[Begin]

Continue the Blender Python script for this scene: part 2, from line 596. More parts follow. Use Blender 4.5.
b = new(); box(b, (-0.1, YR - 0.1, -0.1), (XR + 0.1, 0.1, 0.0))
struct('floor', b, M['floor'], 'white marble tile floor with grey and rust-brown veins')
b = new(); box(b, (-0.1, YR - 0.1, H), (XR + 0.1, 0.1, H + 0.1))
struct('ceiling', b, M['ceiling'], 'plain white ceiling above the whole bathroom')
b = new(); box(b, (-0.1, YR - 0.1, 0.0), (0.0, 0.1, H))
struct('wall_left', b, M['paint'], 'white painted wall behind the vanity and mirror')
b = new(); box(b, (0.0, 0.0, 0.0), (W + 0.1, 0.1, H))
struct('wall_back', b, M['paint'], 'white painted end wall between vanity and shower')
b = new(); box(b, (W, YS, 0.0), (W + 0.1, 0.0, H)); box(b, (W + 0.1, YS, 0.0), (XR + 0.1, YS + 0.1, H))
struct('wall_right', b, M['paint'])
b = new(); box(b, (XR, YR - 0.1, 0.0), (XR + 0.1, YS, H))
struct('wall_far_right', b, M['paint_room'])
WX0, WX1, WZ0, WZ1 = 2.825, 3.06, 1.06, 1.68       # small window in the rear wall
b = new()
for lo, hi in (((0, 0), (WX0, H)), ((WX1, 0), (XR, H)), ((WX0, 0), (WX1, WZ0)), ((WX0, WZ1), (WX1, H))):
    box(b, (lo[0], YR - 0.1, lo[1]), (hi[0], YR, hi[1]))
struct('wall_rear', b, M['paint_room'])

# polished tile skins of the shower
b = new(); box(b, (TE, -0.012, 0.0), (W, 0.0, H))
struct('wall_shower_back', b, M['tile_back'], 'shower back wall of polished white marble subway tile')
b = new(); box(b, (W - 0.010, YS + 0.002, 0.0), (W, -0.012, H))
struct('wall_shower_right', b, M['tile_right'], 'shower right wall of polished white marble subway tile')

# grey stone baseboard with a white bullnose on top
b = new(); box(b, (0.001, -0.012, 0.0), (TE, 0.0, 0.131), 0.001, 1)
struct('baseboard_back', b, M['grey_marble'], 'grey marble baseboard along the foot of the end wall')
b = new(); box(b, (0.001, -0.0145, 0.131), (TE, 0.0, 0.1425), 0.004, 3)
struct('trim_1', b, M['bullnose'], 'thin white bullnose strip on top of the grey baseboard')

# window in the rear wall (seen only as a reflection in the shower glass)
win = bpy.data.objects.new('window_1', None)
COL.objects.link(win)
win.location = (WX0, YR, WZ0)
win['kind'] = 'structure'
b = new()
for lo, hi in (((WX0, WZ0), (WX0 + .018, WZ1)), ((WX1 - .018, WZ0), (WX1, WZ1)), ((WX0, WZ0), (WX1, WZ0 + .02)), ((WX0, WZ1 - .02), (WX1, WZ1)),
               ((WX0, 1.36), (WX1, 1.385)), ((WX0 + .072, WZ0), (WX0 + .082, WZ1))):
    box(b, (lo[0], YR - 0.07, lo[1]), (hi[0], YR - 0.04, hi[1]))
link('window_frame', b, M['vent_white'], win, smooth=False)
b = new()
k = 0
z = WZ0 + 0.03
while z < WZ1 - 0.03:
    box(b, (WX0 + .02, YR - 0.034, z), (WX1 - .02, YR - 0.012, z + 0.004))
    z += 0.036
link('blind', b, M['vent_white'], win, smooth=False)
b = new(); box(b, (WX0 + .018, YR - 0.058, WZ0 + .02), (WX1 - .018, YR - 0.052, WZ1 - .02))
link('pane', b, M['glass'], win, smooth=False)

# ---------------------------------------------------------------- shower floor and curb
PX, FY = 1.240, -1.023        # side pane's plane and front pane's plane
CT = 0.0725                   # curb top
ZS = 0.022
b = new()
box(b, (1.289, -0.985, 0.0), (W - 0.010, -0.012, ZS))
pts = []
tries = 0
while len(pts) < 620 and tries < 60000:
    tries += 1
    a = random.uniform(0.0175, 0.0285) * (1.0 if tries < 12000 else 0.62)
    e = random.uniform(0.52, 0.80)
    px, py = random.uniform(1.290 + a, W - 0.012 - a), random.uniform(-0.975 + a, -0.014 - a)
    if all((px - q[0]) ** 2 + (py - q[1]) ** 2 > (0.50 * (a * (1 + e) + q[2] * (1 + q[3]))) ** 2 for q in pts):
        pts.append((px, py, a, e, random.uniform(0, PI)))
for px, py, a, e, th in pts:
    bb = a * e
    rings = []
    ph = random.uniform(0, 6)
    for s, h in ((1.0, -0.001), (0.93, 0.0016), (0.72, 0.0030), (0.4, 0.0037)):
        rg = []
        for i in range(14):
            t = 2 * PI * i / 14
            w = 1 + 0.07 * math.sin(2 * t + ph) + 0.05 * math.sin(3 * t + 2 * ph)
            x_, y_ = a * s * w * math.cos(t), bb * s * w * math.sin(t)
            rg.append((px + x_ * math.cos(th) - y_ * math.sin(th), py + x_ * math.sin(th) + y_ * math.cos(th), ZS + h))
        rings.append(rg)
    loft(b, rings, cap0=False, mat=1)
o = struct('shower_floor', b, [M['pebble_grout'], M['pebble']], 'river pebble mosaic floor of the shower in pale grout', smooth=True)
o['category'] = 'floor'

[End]
[Begin]

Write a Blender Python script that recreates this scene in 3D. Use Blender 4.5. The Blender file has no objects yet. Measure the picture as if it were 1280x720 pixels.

[End]
[Begin]

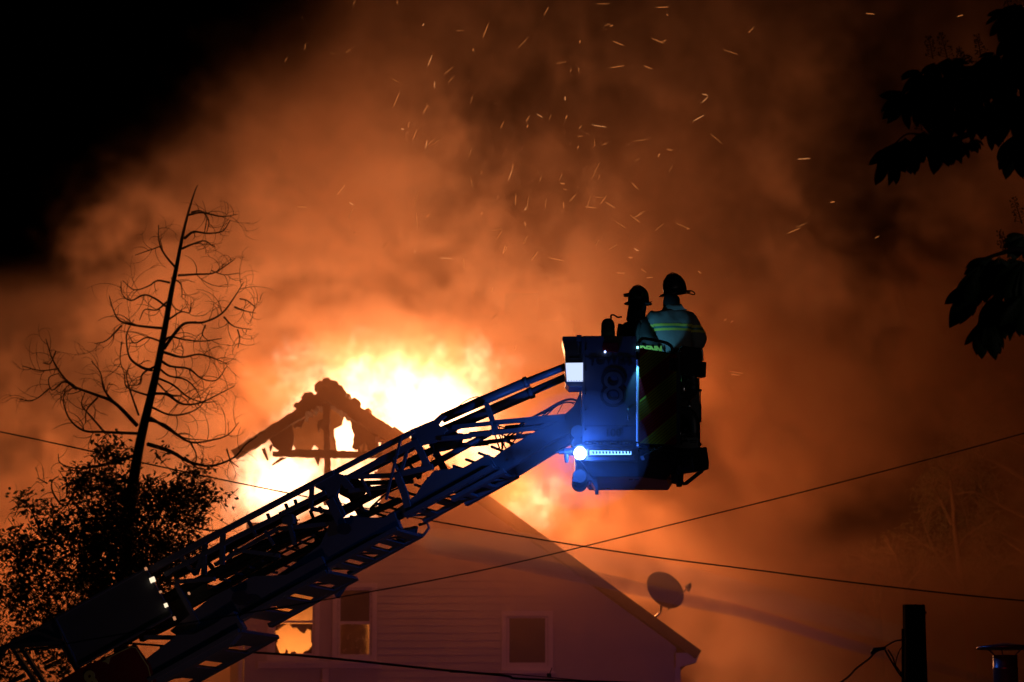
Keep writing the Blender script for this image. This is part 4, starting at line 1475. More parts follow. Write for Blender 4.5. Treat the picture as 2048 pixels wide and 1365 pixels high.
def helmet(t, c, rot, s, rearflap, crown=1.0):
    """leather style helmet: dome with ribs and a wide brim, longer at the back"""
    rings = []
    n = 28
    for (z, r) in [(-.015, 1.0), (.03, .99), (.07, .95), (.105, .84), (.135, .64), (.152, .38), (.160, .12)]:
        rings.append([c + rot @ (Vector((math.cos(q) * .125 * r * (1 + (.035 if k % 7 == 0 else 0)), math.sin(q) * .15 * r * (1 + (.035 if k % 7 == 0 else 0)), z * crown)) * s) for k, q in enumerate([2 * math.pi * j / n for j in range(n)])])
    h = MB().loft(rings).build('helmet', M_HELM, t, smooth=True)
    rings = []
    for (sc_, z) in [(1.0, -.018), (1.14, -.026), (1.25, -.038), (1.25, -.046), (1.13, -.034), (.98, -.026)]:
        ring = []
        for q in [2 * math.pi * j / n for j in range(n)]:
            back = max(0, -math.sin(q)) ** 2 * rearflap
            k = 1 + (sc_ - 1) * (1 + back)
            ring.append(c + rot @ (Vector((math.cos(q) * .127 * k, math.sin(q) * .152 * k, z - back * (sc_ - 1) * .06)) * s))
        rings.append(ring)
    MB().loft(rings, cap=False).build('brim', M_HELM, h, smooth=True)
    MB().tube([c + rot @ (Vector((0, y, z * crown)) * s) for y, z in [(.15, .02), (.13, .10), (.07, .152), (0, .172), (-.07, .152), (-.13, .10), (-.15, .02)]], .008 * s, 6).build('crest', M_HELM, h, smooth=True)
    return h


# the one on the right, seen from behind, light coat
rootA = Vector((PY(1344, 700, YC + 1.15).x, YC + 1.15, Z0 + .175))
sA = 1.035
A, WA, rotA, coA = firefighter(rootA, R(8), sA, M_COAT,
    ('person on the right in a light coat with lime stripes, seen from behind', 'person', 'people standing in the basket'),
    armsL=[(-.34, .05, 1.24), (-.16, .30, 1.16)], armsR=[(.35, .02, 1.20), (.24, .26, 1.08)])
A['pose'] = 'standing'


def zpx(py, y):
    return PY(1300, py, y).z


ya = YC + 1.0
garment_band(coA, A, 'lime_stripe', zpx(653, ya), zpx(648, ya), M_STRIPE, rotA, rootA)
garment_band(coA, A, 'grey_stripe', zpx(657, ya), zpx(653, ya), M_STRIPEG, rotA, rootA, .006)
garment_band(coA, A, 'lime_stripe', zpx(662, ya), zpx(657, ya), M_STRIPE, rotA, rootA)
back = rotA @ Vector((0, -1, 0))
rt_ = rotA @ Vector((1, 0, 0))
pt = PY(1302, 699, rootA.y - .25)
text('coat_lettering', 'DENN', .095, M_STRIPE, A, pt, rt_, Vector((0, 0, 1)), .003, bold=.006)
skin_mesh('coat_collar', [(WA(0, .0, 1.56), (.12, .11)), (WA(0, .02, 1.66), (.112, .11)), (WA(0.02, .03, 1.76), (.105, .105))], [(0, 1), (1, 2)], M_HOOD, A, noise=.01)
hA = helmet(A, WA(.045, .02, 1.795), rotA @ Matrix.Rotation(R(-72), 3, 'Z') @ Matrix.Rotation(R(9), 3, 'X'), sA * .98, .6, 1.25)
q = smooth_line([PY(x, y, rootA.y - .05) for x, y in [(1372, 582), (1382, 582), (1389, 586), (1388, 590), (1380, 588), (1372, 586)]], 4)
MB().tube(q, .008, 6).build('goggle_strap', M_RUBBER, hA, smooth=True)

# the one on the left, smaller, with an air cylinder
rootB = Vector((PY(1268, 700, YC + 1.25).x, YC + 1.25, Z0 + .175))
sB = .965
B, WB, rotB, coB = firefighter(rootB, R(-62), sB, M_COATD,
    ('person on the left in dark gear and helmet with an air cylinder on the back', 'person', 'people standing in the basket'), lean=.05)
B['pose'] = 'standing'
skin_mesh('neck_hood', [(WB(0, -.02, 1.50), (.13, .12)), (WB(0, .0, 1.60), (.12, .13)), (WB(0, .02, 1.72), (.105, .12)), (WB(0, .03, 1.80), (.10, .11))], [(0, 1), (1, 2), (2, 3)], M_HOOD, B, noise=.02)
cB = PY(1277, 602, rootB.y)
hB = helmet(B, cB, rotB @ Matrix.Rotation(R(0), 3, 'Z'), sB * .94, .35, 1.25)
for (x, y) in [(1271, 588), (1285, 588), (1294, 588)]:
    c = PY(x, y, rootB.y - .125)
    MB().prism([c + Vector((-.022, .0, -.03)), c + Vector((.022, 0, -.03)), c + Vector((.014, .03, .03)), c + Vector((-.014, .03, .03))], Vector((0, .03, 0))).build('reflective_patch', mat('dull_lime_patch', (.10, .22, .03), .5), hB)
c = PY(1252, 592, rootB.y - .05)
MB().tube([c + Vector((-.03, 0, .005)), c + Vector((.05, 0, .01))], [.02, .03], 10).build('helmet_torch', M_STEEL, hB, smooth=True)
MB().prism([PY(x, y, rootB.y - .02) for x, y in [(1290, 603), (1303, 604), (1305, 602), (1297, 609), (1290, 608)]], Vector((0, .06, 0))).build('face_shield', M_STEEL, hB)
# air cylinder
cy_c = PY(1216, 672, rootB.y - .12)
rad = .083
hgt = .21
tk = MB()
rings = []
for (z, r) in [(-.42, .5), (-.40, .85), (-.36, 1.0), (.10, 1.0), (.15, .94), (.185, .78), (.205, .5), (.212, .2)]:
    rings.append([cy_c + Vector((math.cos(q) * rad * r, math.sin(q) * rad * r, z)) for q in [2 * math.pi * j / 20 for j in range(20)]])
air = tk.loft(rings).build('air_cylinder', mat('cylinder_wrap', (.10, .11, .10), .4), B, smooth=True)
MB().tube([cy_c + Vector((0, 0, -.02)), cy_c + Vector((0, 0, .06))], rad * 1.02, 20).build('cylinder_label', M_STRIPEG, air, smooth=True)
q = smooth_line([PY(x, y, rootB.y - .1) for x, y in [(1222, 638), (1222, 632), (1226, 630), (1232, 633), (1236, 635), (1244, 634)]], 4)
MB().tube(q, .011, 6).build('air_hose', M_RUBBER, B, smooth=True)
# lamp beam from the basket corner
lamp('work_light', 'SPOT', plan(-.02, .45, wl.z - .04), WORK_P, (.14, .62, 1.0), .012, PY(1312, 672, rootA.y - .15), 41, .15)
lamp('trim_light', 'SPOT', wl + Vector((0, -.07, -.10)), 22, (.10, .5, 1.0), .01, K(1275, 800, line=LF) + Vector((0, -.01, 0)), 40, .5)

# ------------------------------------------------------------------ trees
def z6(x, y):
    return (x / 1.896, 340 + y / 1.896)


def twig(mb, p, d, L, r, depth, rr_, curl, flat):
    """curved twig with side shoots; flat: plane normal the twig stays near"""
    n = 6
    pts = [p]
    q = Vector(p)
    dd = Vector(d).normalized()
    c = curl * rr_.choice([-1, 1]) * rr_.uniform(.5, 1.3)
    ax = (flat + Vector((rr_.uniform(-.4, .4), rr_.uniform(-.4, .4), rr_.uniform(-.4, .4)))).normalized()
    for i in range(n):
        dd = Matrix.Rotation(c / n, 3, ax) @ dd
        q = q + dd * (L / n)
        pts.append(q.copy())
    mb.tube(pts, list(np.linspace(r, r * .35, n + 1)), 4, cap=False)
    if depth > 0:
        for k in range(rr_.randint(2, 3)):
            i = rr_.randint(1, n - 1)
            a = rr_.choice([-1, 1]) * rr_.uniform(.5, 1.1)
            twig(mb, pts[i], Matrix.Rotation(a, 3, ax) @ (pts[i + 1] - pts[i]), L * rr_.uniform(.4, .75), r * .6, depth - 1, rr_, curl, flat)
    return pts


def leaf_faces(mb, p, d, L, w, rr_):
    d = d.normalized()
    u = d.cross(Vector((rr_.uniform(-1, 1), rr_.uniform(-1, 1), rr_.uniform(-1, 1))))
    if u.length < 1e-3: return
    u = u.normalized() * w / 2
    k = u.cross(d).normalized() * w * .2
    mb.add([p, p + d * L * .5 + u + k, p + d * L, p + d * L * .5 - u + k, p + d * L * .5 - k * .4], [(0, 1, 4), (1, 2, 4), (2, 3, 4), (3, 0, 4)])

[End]

» **Exercise task**: Your task is to give again the lines from the one containing "Continue the Blender" to the one containing "struct('wall_rear', b, M['paint_room'])", both lines included, exactly and without anything added.

» **Task response**:
Continue the Blender Python script for this scene: part 2, from line 596. More parts follow. Use Blender 4.5.
b = new(); box(b, (-0.1, YR - 0.1, -0.1), (XR + 0.1, 0.1, 0.0))
struct('floor', b, M['floor'], 'white marble tile floor with grey and rust-brown veins')
b = new(); box(b, (-0.1, YR - 0.1, H), (XR + 0.1, 0.1, H + 0.1))
struct('ceiling', b, M['ceiling'], 'plain white ceiling above the whole bathroom')
b = new(); box(b, (-0.1, YR - 0.1, 0.0), (0.0, 0.1, H))
struct('wall_left', b, M['paint'], 'white painted wall behind the vanity and mirror')
b = new(); box(b, (0.0, 0.0, 0.0), (W + 0.1, 0.1, H))
struct('wall_back', b, M['paint'], 'white painted end wall between vanity and shower')
b = new(); box(b, (W, YS, 0.0), (W + 0.1, 0.0, H)); box(b, (W + 0.1, YS, 0.0), (XR + 0.1, YS + 0.1, H))
struct('wall_right', b, M['paint'])
b = new(); box(b, (XR, YR - 0.1, 0.0), (XR + 0.1, YS, H))
struct('wall_far_right', b, M['paint_room'])
WX0, WX1, WZ0, WZ1 = 2.825, 3.06, 1.06, 1.68       # small window in the rear wall
b = new()
for lo, hi in (((0, 0), (WX0, H)), ((WX1, 0), (XR, H)), ((WX0, 0), (WX1, WZ0)), ((WX0, WZ1), (WX1, H))):
    box(b, (lo[0], YR - 0.1, lo[1]), (hi[0], YR, hi[1]))
struct('wall_rear', b, M['paint_room'])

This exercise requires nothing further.